The material below includes pictures; leave them out and return only the lines between the line containing "Write a Blender" and the line containing "S.camera = co", inclusive, word for word.

## Start EXERCISE INPUT

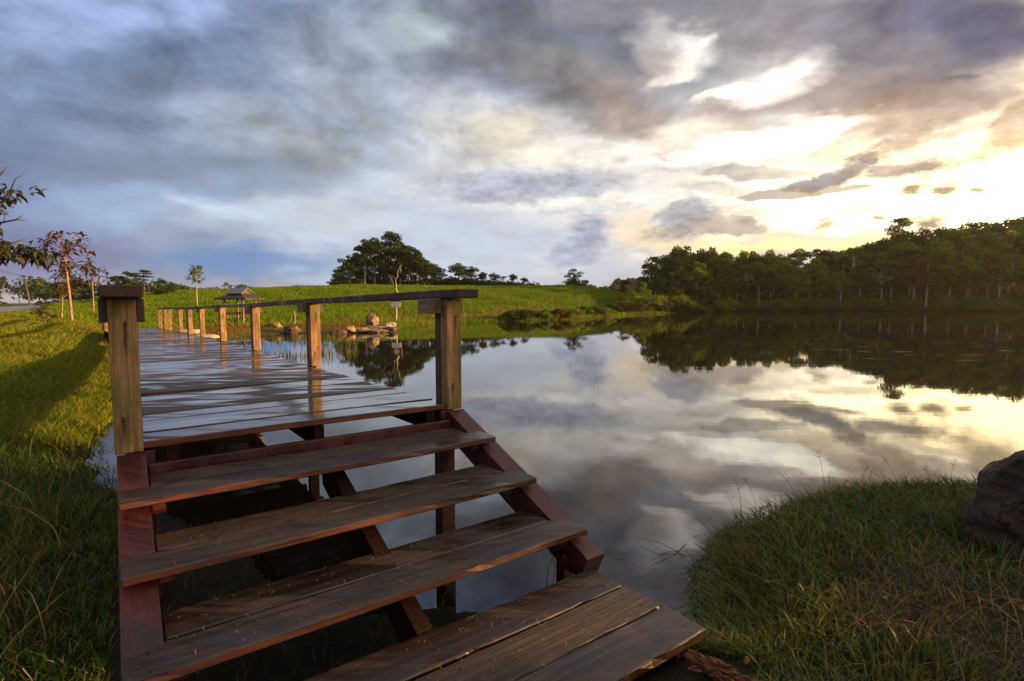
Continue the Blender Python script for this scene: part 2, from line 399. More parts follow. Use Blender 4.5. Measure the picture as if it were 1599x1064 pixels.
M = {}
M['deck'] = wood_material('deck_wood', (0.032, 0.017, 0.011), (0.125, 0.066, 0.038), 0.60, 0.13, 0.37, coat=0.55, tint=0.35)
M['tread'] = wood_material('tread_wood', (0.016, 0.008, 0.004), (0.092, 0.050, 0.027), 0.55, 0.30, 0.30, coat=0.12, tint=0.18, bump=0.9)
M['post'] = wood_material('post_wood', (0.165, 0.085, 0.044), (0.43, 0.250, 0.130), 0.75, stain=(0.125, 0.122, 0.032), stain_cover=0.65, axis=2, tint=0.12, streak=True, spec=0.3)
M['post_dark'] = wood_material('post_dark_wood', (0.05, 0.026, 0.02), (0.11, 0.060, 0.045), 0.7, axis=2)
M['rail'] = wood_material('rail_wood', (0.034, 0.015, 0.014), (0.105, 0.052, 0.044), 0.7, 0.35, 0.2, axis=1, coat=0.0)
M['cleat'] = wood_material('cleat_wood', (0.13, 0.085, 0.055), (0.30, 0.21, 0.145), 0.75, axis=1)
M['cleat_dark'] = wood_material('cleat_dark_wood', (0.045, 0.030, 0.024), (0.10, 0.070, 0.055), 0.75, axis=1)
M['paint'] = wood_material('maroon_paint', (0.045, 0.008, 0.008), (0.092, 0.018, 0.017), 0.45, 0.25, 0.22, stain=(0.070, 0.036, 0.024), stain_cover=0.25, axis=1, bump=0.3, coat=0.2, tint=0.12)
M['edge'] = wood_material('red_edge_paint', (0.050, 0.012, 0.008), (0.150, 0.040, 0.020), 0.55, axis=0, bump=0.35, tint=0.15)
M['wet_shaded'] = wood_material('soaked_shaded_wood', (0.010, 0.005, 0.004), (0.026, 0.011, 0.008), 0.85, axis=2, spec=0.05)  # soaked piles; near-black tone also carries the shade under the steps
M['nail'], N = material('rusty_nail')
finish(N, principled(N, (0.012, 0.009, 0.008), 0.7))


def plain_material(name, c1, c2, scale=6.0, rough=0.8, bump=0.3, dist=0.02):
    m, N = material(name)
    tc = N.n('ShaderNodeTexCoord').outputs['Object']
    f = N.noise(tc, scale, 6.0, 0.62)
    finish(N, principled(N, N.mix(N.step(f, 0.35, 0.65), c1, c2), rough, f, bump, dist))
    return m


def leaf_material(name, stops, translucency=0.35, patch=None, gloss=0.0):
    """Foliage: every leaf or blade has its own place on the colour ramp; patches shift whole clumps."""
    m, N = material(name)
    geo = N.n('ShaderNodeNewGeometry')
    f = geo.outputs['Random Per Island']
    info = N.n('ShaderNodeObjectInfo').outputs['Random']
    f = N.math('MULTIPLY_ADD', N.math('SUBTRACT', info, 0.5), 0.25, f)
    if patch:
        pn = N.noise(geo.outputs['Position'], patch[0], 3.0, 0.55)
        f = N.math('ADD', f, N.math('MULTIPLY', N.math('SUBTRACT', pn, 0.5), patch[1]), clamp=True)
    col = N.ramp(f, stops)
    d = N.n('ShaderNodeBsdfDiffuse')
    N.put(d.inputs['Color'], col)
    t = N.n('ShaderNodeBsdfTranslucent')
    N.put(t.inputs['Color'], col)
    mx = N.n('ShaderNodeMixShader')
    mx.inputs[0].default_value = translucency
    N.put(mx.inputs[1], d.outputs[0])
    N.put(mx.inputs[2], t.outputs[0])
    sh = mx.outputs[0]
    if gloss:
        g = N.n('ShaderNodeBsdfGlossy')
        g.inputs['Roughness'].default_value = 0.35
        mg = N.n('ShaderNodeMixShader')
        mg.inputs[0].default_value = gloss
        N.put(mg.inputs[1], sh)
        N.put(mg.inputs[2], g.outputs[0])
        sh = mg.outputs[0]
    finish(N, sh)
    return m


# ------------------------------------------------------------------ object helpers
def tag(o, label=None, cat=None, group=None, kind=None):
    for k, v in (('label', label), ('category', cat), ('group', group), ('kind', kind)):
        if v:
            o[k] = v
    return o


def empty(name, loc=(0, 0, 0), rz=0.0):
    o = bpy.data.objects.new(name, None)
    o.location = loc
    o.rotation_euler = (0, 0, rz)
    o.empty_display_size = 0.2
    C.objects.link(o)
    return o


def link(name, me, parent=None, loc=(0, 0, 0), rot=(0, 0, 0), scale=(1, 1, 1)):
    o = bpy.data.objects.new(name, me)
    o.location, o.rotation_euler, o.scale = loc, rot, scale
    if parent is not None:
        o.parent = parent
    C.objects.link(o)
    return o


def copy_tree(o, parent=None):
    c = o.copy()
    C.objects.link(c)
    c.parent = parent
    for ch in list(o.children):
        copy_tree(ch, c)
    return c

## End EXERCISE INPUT
## Start EXERCISE INPUT

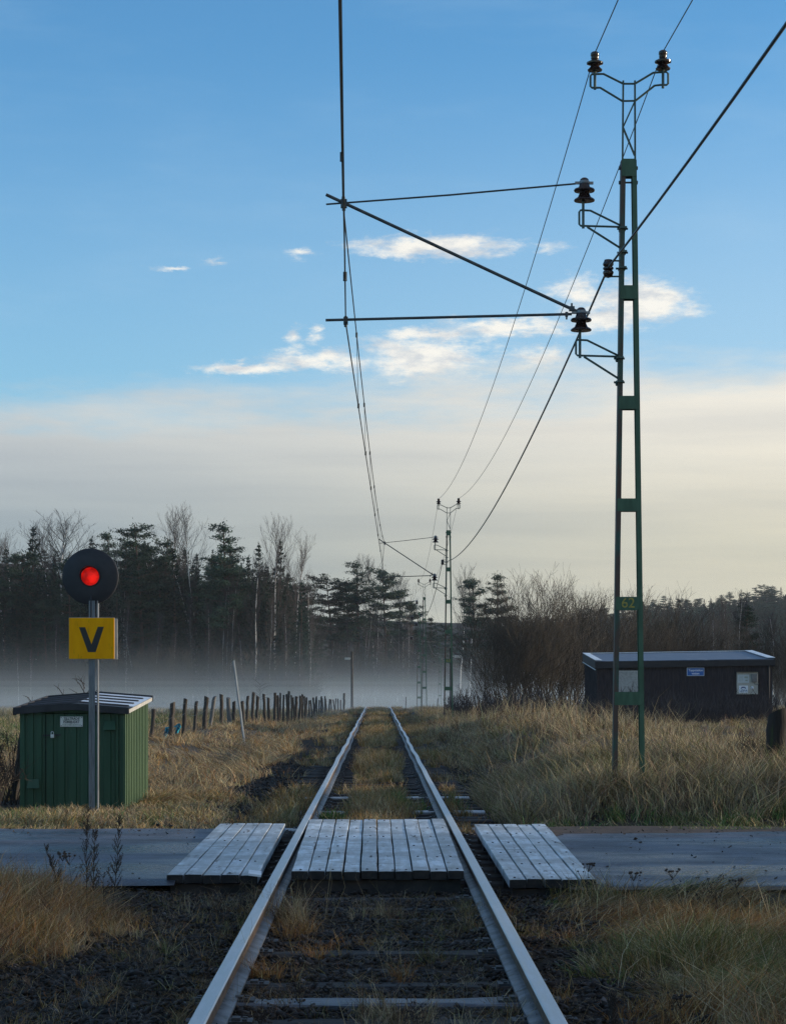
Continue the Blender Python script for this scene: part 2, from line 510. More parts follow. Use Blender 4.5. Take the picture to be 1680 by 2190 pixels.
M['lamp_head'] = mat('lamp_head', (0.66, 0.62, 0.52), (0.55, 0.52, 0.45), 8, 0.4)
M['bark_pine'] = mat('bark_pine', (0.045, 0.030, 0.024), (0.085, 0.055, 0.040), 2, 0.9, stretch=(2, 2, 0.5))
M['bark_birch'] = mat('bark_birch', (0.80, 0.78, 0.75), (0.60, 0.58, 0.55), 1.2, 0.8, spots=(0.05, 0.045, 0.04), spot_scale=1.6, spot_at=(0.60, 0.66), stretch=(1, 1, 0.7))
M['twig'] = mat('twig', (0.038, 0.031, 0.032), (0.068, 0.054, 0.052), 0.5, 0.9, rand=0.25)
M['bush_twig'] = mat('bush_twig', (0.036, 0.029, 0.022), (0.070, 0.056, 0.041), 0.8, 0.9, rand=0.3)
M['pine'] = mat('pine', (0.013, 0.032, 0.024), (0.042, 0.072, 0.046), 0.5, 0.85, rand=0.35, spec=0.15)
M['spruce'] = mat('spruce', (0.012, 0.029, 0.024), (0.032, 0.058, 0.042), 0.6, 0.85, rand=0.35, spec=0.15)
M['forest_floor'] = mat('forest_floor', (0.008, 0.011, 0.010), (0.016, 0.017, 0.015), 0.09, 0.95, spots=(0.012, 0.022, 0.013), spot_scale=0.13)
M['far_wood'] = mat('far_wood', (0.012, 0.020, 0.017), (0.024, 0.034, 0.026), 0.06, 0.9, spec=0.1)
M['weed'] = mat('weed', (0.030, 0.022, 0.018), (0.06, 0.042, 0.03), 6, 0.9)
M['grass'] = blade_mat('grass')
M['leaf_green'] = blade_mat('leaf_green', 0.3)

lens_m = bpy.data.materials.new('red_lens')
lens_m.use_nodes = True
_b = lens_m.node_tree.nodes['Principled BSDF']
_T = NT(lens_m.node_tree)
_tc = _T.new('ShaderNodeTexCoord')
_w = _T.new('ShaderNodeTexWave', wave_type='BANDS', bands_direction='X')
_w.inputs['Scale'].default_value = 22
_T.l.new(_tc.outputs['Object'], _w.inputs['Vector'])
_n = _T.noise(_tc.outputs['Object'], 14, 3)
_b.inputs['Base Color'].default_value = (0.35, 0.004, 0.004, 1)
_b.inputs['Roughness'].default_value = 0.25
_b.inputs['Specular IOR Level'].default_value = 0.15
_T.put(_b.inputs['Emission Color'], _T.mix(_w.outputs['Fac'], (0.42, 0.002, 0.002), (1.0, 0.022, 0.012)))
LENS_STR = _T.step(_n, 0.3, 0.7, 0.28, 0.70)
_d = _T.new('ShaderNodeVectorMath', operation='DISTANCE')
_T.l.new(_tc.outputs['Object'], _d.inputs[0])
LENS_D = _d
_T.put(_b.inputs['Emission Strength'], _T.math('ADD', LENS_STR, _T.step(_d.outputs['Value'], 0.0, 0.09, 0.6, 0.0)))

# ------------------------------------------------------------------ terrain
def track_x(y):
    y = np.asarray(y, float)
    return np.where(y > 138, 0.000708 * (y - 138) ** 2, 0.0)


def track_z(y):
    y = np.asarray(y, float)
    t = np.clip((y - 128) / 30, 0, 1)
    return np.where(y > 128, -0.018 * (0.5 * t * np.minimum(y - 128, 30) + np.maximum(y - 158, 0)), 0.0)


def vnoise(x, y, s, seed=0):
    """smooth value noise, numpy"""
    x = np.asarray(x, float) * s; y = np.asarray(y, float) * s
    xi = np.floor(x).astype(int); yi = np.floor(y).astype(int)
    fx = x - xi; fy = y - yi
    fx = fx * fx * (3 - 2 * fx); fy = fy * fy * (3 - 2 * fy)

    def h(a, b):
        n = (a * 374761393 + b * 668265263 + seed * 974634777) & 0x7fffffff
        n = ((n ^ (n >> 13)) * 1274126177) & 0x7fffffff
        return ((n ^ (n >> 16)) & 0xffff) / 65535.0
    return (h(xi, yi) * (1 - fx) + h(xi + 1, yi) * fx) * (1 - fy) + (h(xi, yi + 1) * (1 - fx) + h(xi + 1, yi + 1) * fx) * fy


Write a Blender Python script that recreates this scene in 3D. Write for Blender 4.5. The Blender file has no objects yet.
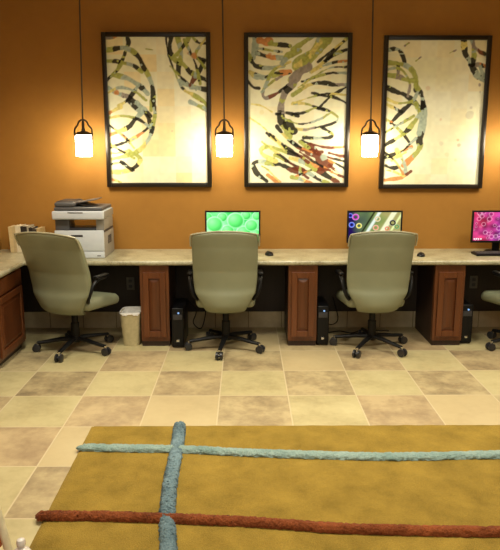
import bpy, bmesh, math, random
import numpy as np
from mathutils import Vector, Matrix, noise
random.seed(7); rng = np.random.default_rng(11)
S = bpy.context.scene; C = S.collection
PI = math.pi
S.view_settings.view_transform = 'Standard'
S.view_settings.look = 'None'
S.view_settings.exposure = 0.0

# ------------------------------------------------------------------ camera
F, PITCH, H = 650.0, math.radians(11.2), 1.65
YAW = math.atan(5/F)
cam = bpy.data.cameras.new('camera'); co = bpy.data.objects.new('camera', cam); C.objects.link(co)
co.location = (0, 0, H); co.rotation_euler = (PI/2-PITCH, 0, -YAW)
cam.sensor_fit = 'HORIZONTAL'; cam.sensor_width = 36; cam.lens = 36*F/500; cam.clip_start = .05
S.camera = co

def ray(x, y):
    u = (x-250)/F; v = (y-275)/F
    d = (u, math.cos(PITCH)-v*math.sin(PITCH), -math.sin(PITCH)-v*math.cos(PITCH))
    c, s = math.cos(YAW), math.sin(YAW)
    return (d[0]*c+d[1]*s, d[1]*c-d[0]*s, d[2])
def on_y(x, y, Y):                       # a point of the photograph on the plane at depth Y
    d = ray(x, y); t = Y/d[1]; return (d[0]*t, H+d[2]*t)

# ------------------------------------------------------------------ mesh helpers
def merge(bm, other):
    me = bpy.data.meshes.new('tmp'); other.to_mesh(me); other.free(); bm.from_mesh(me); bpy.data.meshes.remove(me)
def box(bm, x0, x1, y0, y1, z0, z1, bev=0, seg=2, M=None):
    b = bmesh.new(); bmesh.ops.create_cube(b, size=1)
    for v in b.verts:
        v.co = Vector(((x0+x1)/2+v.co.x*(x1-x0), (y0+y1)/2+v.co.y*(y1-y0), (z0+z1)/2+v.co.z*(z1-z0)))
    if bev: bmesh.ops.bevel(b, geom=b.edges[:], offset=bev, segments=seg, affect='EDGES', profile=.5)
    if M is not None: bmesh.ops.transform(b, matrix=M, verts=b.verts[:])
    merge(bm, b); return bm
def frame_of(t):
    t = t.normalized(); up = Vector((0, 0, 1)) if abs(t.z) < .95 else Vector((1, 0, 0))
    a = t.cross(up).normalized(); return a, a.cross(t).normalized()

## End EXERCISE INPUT

ANSWER TO THE EXERCISE
Write a Blender Python script that recreates this scene in 3D. Write for Blender 4.5. The Blender file has no objects yet.
import bpy, bmesh, math, random
import numpy as np
from mathutils import Vector, Matrix, noise
random.seed(7); rng = np.random.default_rng(11)
S = bpy.context.scene; C = S.collection
PI = math.pi
S.view_settings.view_transform = 'Standard'
S.view_settings.look = 'None'
S.view_settings.exposure = 0.0

# ------------------------------------------------------------------ camera
F, PITCH, H = 650.0, math.radians(11.2), 1.65
YAW = math.atan(5/F)
cam = bpy.data.cameras.new('camera'); co = bpy.data.objects.new('camera', cam); C.objects.link(co)
co.location = (0, 0, H); co.rotation_euler = (PI/2-PITCH, 0, -YAW)
cam.sensor_fit = 'HORIZONTAL'; cam.sensor_width = 36; cam.lens = 36*F/500; cam.clip_start = .05
S.camera = co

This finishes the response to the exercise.